Mr Watson is chaplain at Glengowan primary in Caldercruix and at Polmont Young Offenders’ Institution. He is married with two young children.

This was his first General Assembly, three years after taking up the ministry. He admits drawing knowledge from materials produced by the Christian Institute while he notes the “dramatic” effect on teenage pregnancies of the “total abstinence” programme in the United States.

But is he part of a right-wing, traditionalist backlash? “I’m not right-wing in politics. But I do have a concern to promote biblical standards and values and I do feel the Church does not do that enough. I am just concerned about moral matters,” Mr Watson said. Recently he baptised the baby of an unmarried 16-year-old girl who was “willing to admit she was wrong” and wanted the child brought up in the care and nurture of the Church. “It’s an offence against God, and it harms yourself and your children,” he advises.

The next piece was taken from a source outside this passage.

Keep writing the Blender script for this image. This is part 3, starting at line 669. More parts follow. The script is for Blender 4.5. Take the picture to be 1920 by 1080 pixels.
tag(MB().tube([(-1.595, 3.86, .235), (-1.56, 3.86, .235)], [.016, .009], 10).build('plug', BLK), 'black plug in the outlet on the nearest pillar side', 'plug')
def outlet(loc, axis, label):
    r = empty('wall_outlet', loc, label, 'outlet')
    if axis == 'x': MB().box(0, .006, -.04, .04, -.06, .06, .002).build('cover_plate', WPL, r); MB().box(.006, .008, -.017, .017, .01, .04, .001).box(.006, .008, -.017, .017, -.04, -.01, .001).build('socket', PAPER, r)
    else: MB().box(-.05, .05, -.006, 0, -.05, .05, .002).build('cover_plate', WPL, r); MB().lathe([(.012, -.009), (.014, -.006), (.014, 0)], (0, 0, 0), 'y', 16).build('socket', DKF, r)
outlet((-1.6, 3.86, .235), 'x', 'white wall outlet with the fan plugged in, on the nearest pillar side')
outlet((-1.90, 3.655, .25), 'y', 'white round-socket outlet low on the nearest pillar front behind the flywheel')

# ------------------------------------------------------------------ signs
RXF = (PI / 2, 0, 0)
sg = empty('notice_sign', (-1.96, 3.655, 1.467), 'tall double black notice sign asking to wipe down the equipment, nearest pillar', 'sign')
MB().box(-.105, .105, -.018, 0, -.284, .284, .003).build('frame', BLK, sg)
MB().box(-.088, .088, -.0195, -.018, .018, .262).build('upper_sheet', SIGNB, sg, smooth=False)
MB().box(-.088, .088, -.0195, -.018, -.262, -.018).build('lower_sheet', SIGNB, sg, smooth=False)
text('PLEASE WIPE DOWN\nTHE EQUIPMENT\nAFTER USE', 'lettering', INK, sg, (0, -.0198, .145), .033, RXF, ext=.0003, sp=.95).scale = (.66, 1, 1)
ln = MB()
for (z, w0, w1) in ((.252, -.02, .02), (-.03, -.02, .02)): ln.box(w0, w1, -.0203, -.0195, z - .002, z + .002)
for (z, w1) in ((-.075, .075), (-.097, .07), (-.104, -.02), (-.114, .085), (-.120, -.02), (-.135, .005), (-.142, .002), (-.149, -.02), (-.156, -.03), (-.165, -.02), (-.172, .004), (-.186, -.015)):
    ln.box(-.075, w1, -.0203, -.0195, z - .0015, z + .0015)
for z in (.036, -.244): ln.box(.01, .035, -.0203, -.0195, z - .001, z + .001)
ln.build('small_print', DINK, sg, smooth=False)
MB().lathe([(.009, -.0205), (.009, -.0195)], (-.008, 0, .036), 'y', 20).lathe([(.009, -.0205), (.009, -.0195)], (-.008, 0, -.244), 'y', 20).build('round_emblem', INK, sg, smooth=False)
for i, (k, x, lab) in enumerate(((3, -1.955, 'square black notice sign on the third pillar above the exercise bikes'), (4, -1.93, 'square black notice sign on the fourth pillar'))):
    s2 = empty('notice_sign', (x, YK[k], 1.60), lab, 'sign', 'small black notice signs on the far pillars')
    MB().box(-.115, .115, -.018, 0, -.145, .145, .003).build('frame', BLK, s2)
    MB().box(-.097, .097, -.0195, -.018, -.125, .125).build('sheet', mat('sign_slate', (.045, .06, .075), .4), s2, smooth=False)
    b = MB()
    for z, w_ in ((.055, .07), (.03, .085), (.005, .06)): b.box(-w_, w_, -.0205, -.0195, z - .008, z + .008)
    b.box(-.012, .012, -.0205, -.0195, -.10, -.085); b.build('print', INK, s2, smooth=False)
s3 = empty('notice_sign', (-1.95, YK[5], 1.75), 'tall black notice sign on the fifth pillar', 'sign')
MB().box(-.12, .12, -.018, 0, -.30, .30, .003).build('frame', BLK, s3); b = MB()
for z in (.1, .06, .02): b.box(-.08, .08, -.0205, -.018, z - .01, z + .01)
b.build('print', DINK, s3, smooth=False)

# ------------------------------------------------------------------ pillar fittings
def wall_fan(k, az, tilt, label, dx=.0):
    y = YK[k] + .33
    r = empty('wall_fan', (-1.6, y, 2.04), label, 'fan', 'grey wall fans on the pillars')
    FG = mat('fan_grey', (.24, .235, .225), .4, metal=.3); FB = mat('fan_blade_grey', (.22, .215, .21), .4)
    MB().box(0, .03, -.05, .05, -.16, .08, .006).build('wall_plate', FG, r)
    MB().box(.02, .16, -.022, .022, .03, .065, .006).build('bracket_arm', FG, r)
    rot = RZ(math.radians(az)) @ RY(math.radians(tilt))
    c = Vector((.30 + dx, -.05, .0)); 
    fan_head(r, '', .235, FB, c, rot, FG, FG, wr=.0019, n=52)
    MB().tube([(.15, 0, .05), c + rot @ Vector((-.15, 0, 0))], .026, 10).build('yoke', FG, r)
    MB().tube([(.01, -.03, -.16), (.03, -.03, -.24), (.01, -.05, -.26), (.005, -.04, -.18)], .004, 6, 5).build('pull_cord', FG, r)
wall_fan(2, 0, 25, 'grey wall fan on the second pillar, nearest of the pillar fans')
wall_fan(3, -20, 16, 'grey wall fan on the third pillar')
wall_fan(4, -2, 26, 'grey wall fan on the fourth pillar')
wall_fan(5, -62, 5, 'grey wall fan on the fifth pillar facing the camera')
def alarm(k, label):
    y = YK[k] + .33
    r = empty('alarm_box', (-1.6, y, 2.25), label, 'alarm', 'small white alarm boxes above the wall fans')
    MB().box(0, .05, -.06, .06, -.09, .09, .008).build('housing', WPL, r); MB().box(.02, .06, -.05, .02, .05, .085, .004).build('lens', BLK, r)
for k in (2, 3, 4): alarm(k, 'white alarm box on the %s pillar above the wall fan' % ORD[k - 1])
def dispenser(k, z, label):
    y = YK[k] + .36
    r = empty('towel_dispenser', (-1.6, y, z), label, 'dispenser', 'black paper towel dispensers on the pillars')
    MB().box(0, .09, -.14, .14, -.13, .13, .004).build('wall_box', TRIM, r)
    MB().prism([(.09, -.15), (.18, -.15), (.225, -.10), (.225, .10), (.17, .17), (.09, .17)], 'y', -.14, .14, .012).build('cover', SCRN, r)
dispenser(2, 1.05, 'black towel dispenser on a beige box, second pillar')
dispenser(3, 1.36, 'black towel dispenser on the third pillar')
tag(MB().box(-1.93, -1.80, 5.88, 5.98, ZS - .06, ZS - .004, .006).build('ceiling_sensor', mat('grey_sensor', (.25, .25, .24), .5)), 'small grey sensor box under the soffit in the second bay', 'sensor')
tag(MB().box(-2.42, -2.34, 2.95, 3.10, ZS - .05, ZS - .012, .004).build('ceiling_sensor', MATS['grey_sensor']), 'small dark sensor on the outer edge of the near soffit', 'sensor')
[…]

Mr Watson’s views on marriage would sit comfortably with those of Cardinal Thomas Winning, head of the Catholic Church in Scotland, a point he acknowledges. “Most marriages are good and most marriages last. There has been a liberal philosophy that there ought to be a multiplicity of types of relationships but research shows that is not true. Actually married couples flourish, and marriage is particularly good for men,” he believes.

Children needed to know that marriage was good for them - and their finances. Heaven and earth, you might say.